Je me suis demandé longtemps pourquoi la France n’avait pas brûlé jusqu’aux racines de ces détestables abus ; pourquoi un peuple libre payait des droits de mutation ; et pourquoi les droits utiles de la servitude étaient demeurés rachetables : je n’ai pu me persuader que nos sages législateurs aient pu se tromper là-dessus ; j’ai mieux aimé croire que les lods et ventes ont été conservés pour faciliter la vente des domaines nationaux, qui en sont exempts par leur nature ; qu’ils ont été conservés pour ne point causer de révolution dans la condition civile, car tout le monde aurait vendu et acheté ; j’aime mieux dire enfin que les droits utiles ont été rachetables, parce que le mal s’était à la longue érigé en maximes, qu’on devait limer lentement, mais qu’il eût été funeste de rompre.

La liberté coûte toujours peu, quand elle n’est payée qu’en argent.
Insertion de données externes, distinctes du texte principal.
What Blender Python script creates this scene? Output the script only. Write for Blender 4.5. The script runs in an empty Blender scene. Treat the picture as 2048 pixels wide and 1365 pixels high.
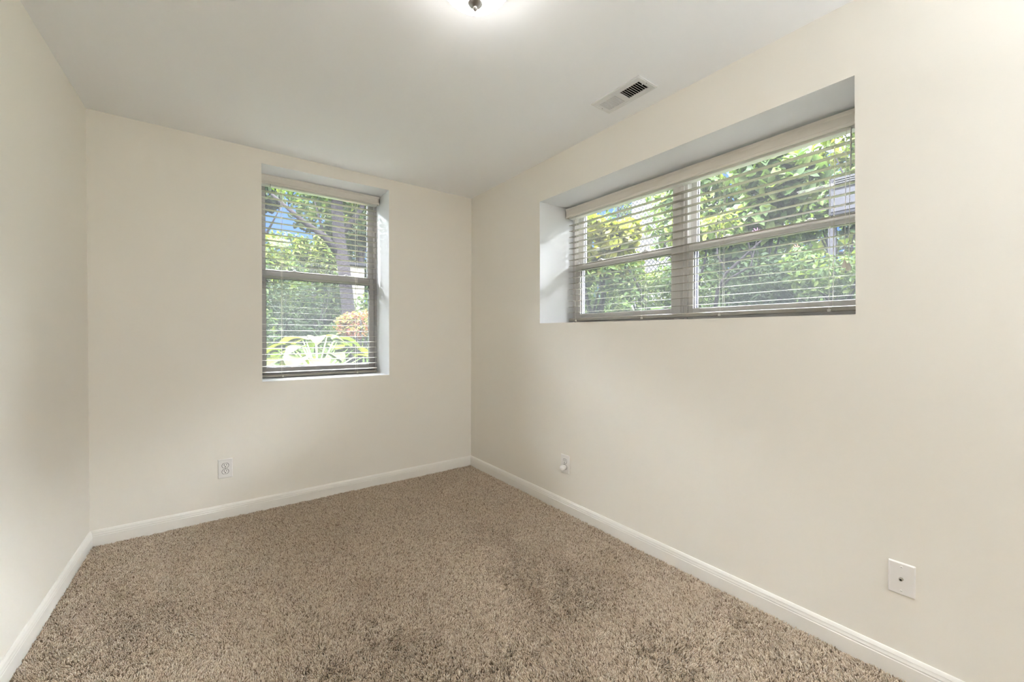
import bpy, bmesh, math
import numpy as np
from mathutils import Vector, Matrix

C = bpy.context.scene.collection
S = bpy.context.scene

# ------------------------------------------------------------------ camera
H = 2.44
CAM = Vector((-1.9356, -3.2391, 1.1839))
YAW, PITCH, ROLL, FPX = 0.6383, -0.012, 0.0028, 817.63
F = Vector((math.sin(YAW), math.cos(YAW), 0)); R = Vector((math.cos(YAW), -math.sin(YAW), 0)); U = Vector((0, 0, 1))
F, U = math.cos(PITCH)*F + math.sin(PITCH)*U, -math.sin(PITCH)*F + math.cos(PITCH)*U
R, U = math.cos(ROLL)*R + math.sin(ROLL)*U, -math.sin(ROLL)*R + math.cos(ROLL)*U
cam = bpy.data.objects.new('camera', bpy.data.cameras.new('camera')); C.objects.link(cam)
cam.data.sensor_width = 36; cam.data.lens = FPX/2048*36; cam.data.clip_start = 0.02; cam.data.clip_end = 200
M = Matrix((R, U, -F)).transposed().to_4x4(); M.translation = CAM
cam.matrix_world = M
S.camera = cam
S.view_settings.view_transform = 'Standard'; S.view_settings.look = 'None'
S.view_settings.gamma = 1; S.view_settings.use_curve_mapping = False
S.view_settings.exposure = 1.08
S.cycles.max_bounces = 20; S.cycles.diffuse_bounces = 16; S.cycles.transparent_max_bounces = 24
S.cycles.sample_clamp_indirect = 8

# ------------------------------------------------------------------ sky
# clear blue low down, bright hazy cloud overhead
SKY_TOP, SKY_LOW, LAMP, FILL = 110.0, 0.58, 11.0, 43.0
FOL = 0.071
w = bpy.data.worlds.new('sky'); S.world = w; w.use_nodes = True
nt = w.node_tree; nt.nodes.clear()
out = nt.nodes.new('ShaderNodeOutputWorld'); bg = nt.nodes.new('ShaderNodeBackground')
tc = nt.nodes.new('ShaderNodeTexCoord'); sp = nt.nodes.new('ShaderNodeSeparateXYZ')
mr = nt.nodes.new('ShaderNodeMapRange'); mr.inputs['From Min'].default_value = 0.33; mr.inputs['From Max'].default_value = 0.50
mr.interpolation_type = 'SMOOTHSTEP'
mx = nt.nodes.new('ShaderNodeMix'); mx.data_type = 'RGBA'
mx.inputs[6].default_value = (0.22*SKY_LOW, 0.42*SKY_LOW, 0.95*SKY_LOW, 1)
mx.inputs[7].default_value = (0.90*SKY_TOP, 0.94*SKY_TOP, 1.0*SKY_TOP, 1)
nt.links.new(tc.outputs['Generated'], sp.inputs[0]); nt.links.new(sp.outputs['Z'], mr.inputs['Value'])
nt.links.new(mr.outputs[0], mx.inputs[0]); nt.links.new(mx.outputs[2], bg.inputs[0]); nt.links.new(bg.outputs[0], out.inputs[0])
w.cycles.sampling_method = 'MANUAL'; w.cycles.sample_map_resolution = 256

# sun from behind the house, high over the roof: lights the garden, not the room
sun = bpy.data.objects.new('sun', bpy.data.lights.new('sun', 'SUN')); C.objects.link(sun)
sun.data.energy = 55.0; sun.data.angle = math.radians(0.6); sun.data.color = (1.0, 0.95, 0.84)
sun.rotation_euler = Vector((0.45, 0.42, -1.0)).to_track_quat('-Z', 'Y').to_euler()

# ------------------------------------------------------------------ materials
def mat(name, col, rough=0.6, metal=0.0, spec=0.5, bump=None, emit=None):
    m = bpy.data.materials.new(name); m.use_nodes = True
    b = m.node_tree.nodes['Principled BSDF']
    b.inputs['Base Color'].default_value = (*col, 1); b.inputs['Roughness'].default_value = rough
    b.inputs['Metallic'].default_value = metal; b.inputs['Specular IOR Level'].default_value = spec
    if emit:
        b.inputs['Emission Color'].default_value = (*emit[0], 1); b.inputs['Emission Strength'].default_value = emit[1]
    if bump:
        n = m.node_tree.nodes.new('ShaderNodeTexNoise'); n.inputs['Scale'].default_value = bump[0]; n.inputs['Detail'].default_value = 3
        g = m.node_tree.nodes.new('ShaderNodeTexCoord')
        bp = m.node_tree.nodes.new('ShaderNodeBump'); bp.inputs['Strength'].default_value = bump[1]; bp.inputs['Distance'].default_value = bump[2]
        m.node_tree.links.new(g.outputs['Object'], n.inputs['Vector'])
        m.node_tree.links.new(n.outputs[0], bp.inputs['Height']); m.node_tree.links.new(bp.outputs[0], b.inputs['Normal'])
    return m

M_WALL = mat('beige_wall_paint', (0.81, 0.782, 0.725), 0.75, spec=0.25, bump=(260, 0.25, 0.0006))
M_WHITE = mat('white_ceiling_paint', (0.935, 0.955, 0.985), 0.8, spec=0.2, bump=(160, 0.2, 0.0006))
M_REVEAL = mat('white_reveal_paint', (0.72, 0.73, 0.75), 0.7, spec=0.25)
M_TRIM = mat('white_trim_paint', (0.80, 0.78, 0.74), 0.4)
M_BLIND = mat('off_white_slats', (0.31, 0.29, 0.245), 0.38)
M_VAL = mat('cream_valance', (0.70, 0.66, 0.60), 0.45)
M_RAIL = mat('white_headrail_metal', (0.85, 0.85, 0.83), 0.16, spec=0.8)
M_CORD = mat('cord', (0.72, 0.70, 0.64), 0.8)
M_VINYL = mat('white_window_vinyl', (0.76, 0.745, 0.74), 0.35)
M_JAMB = mat('dark_outer_jamb', (0.05, 0.05, 0.06), 0.6, spec=.02)  # outer jambs and screen frames, darker than the window vinyl
M_SEAL = mat('dark_seal', (0.04, 0.04, 0.045), 0.6)
M_PLATE = mat('white_plastic', (0.80, 0.78, 0.76), 0.3)
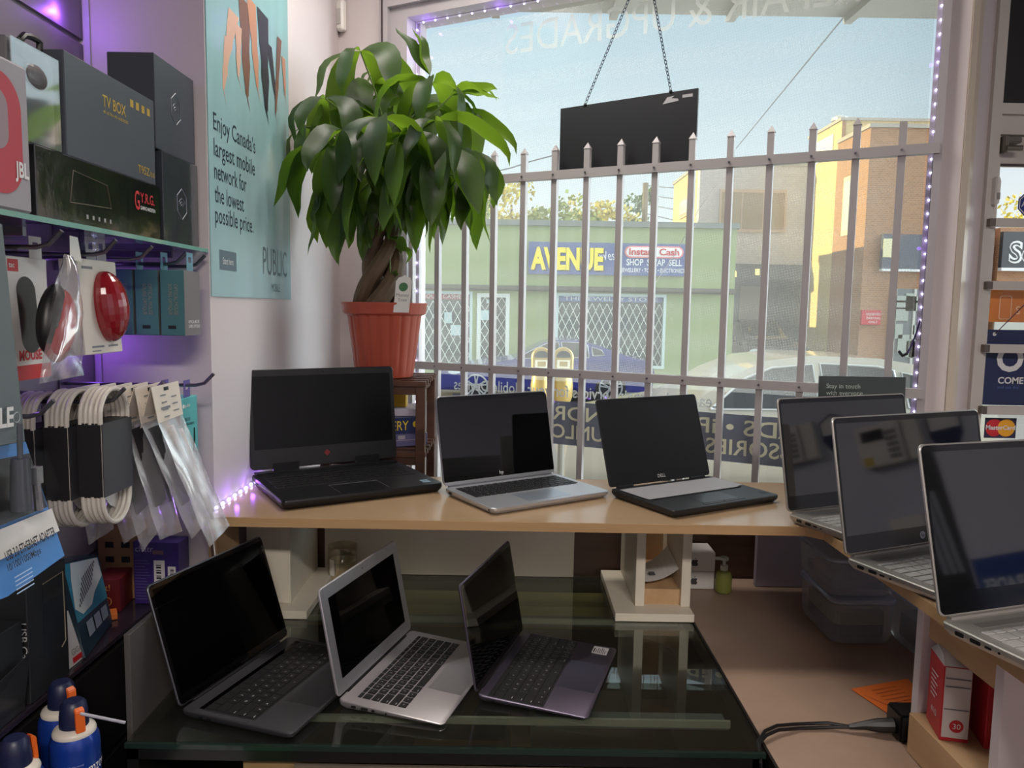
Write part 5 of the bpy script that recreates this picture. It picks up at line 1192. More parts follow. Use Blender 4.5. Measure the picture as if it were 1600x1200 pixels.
for k, (u0, v0, u1, v1, w0, mi) in enumerate(((356, 60, 349, 140, .020, 3), (365, 20, 352, 100, .03, 3), (381, 0, 386, 152, .036, 1), (392, 0, 402, 138, .030, 0), (372, 40, 372, 120, .02, 3), (410, 20, 416, 175, .040, 2), (420, 70, 431, 160, .020, 2), (436, 60, 430, 178, .018, 1), (442, 90, 445, 150, .016, 0))):
    A, B = atX(u0, max(v0, -10), px_), atX(u1, v1, px_); b = MB()
    prof = [(0, 1), (.35, .8), (.5, .62), (.65, .72), (.9, .34), (.97, .30), (1.0, .1)]
    Lp, Rp = [], []
    for t, s_ in prof:
        c = lerp(A, B, t); Lp.append((px_ + .0004 + k * .00012, c.y - w0 * s_, c.z)); Rp.append((px_ + .0004 + k * .00012, c.y + w0 * s_, c.z))
    foot = [(px_ + .0004 + k * .00012, B.y, B.z), (px_ + .0004 + k * .00012, B.y + .02, B.z - .03)]
    b.poly(Lp + [foot[1]] + Rp[::-1]); b.build('printed_leg', skin[mi], PO)

# LED tape on the shelf end and up the slat wall corner
led('light_strip', [(-.594, 1.470, SZ + .001), (-.594, 1.850, SZ + .001)], (.4, 0, 1), 0.034, 'glowing LED tape along the wall end of the maple shelf', (-.594, 1.66, SZ))
led('light_strip', [(-.822, 1.526, 1.10), (-.822, 1.526, 2.75)], (0, -1, 0), 0.15, 'LED tape running up the corner behind the boxed goods', (-.822, 1.526, 1.1), .0045)
for y in (1.50, 1.60, 1.70, 1.80): glow((-.580, y, SZ + .018), .10, .006)
for x, y, z, e_ in ((-.822, 1.44, 2.10, 1.0), (-.81, 1.45, 1.50, .7), (-.80, 1.30, 1.60, .4), (-.80, 1.15, 1.50, .5), (-.822, 1.44, 2.32, .7)): glow((x, y, z), e_, .02)
b = MB(); b.tube([(-.589, 1.462, SZ - .004), (-.580, 1.455, 1.14), (-.570, 1.44, 1.10), (-.560, 1.43, 1.06)], .0028, 6)
cb_ = tag(b.build('power_lead', mat('brown cable', (70, 52, 44), .5), loc=(-.58, 1.45, 1.06)), 'brown power lead with black plug hanging at the shelf end', 'cable')
b = MB(); b.tube([(-.562, 1.433, 1.075), (-.545, 1.425, 1.035)], .008, 8); b.build('plug', black_plastic, cb_)
b = MB(); b.tube([(-.588, 1.461, SZ - .002), (-.574, 1.452, 1.13), (-.566, 1.44, 1.09), (-.572, 1.43, 1.02)], .0018, 6); b.build('white_wire', white_ink, cb_)

# ================================================================== slat wall display
b = MB()
for i in range(16):
    z = .10 + i * .165
    b.box((-.84, -2.5, z), (-.832, 1.528, z + .155))
b.build('trim_4', mat('slat wall board', (132, 122, 128), .5))['kind'] = 'structure'
CT = .985
CB = empty('drawer_cabinet', (-.77, .9, 0), label='black drawer cabinet under the slat wall holding boxed goods', cat='cabinet')
blk_wood = mat('black wood', (26, 24, 24), .45, var=.1); CY = 1.528
b = MB(); b.box((-.83, .2, 0), (-.715, CY, CT - .008)); b.build('body', blk_wood, CB)
b = MB(); b.box((-.831, .2, CT - .008), (-.700, CY, CT)); b.build('top', mat('dark glass top', (48, 42, 50), .12), CB)
for i in range(5):
    for j in range(2):
        b = MB(); b.box((-.7148, .22 + j * .66, .05 + i * .185), (-.702, .86 + j * .66, .225 + i * .185)); dr = b.build('drawer', blk_wood, CB, bevel=.002)
        b = MB(); b.box((-.7018, .48 + j * .66, .13 + i * .185), (-.696, .58 + j * .66, .145 + i * .185)); b.build('handle', dark_metal, dr)
board('grey_panel', 'grey side panel at the end of the glass counter beside the black drawers', (-.604, 1.163, .30), (-.5945, 1.47, 1.062), mat('grey panel', (84, 80, 78), .5), 'panel')

glass_edge = mat('shelf glass edge', (120, 170, 160), .08)
b = MB(); b.box((-.83, .35, 1.681), (-.602, 1.526, 1.688)); sh = tag(b.build('glass_shelf', clear_mat('shelf glass', (.80, .90, .88), gloss=.25), loc=(-.72, .95, 1.681)), 'clear glass shelf on the slat wall carrying boxed gadgets', 'shelf')
b = MB(); b.box((-.6019, .35, 1.681), (-.600, 1.526, 1.688)); b.build('shelf_edge', glass_edge, sh)
for y in (.60, 1.05, 1.50):
    b = MB(); b.box((-.835, y - .004, 1.668), (-.66, y + .004, 1.6805)); b.build('bracket', dark_metal, sh)
def hook(y, z, x1, label):
    b = MB(); b.tube([(-.830, y, z), (x1 - .035, y, z), (x1 - .018, y, z + .004), (x1, y, z + .022)], .0032, 8)
    o = tag(b.build('display_hook', dark_metal, loc=(-.83, y, z), smooth=True), label, 'hook')
    b = MB(); b.box((-.8315, y - .018, z - .015), (-.829, y + .018, z + .012)); b.build('back_plate', dark_metal, o); return o
H1, H2 = 1.652, 1.430
for y, lb in ((1.03, 'the white boxed mouse'), (1.17, 'the red mouse pack'), (1.285, 'nothing, between the red mouse and teal boxes'), (1.42, 'the three teal mouse boxes'), (1.505, 'nothing, next to the wall corner')):
    hook(y, H1, -.598, 'steel prong hook under the glass shelf holding ' + lb)
for y, x1, lb in ((1.42, -.553, 'the teal cable boxes'), (1.262, -.575, 'the clear pouches'), (1.155, -.585, 'the coiled cable packs'), (1.00, -.60, 'the adapter pack')):
    hook(y, H2, x1, 'steel prong hook in the lower row holding ' + lb)

def gbox(name, label, x0, x1, y0, y1, z0, z1, m, cat='box', group=None, mats=None, tilt=0.0, bev=.0012):
    """boxed good; front faces +x, side faces the room. tilt leans its foot out"""
    t = empty(name, (x1, (y0 + y1) / 2, z0), label=label, cat=cat, group=group, rot=(0, -tilt, 0))
    b = MB(); b.box((x0 - x1, (y0 - y1) / 2, 0), (0, (y1 - y0) / 2, z1 - z0)); b.xf(MW[t.name]); b.build('carton', m, t, bevel=bev, bseg=1)
    t['w'] = y1 - y0; return t
def F(t, b, name, m, par=None): b.xf(MW[t.name]); return b.build(name, m, par or t, recalc=False)
def ftext(t, tx, y, z, h, m, width=None, align='L', name='lettering', lift=.0005, X=YA, Y=ZA, x=0.0, bold=.012):
    b = MB(); b.text(tx, (x, y, z), X, Y, h, align=align, width=width, lift=lift, bold=bold); return F(t, b, name, m)
def frect(t, y, z, w, h, m, name='print', lift=.0004): b = MB(); b.rect((0, y, z), YA, ZA, w, h, lift=lift); return F(t, b, name, m)
gold = mat('gold foil', (226, 186, 96), .3, metal=.6)
slate = mat('slate grey carton', (72, 76, 86), .38)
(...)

Les communes de France ont ménagé tout ce qui portait un caractère de propriété utile ; c’était l’endroit sensible des hommes d’à présent. Autrefois les nobles auraient dit : prenez tout, mais laissez-nous la bouche et l’éperon ; aujourd’hui le sang des nobles est tellement refroidi qu’ils ne regardaient plus eux-mêmes la noblesse que comme un droit de péage ; on ne parlait plus de ses aïeux qu’à table, et le peuple ne vénérait que les fiefs mouvants.

On a ôté le droit de voirie, on laisse debout les ave­nues ; on a supprimé l’honneur, la vanité dépouillée est restée nue ; mais on a respecté l’intérêt, et l’on a bien fait : la propriété rend l’homme soigneux ; elle attache les cœurs ingrats à la patrie. Les prérogatives honorifiques, quand elles n’ont plus d’attraits parmi les mœurs politiques, qui sont les rapports de la vanité, rendent les petites âmes arrogantes et mauvaises.

Le décret fameux qui a détruit le régime féodal n’ayant pas enjoint aux propriétaires de rendre leurs titres, un dénombrement, un terrier, ou le simple usage suffisent pour entretenir le cens ; on n’a voulu ni frustrer le véritable propriétaire, ni cacher l’usurpateur.